Video
Visitors to the Whitney Museum who are turned off by the relentless grooviness of “The Summer of Love” are encouraged to seek out “Resistance Is…,” a compact show providing a much-needed corrective to the blockbuster’s flowery vision of late-’60s counterculture. Presenting documentary photographs and contemporary artworks on the theme of political activism, “Resistance Is…” examines the representation of protest and the complicated relationship between art and engagement.
The show is anchored by a compelling selection of photographs: from Danny Lyon’s documentation of the arrest of SNCC workers in Selma, Alabama, in 1963 to Gilles Peress’s picture of a pro-Khomeini demonstration in Iran in 1979. The catalog of gestures and attitudes in these images makes up an iconography of dissent that the contemporary works in the show adopt, unpack and occasionally challenge.
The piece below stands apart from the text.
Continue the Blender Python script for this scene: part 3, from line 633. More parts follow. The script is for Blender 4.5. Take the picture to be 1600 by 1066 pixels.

Josephine Meckseper’s psychedelic video of a New York antiwar march in 2006 presents the demonstration as an overly coded ritual, while Wayne Gonzales’s painting of an anonymous cheering crowd evokes the uncertain fate of mass movements. In a drawing presented alongside a 1981 newspaper article whose photograph serves as its source, Andrea Bowers depicts participants in a nonviolent-protest training workshop isolated against an expanse of blank white paper. As much as the piece embraces the need for critical distance in understanding recent events, it also seems to warn against the institutionalization of the counterculture. Luckily, this show avoids that, preferring instead to keep resistance, and the art that articulates it, vital.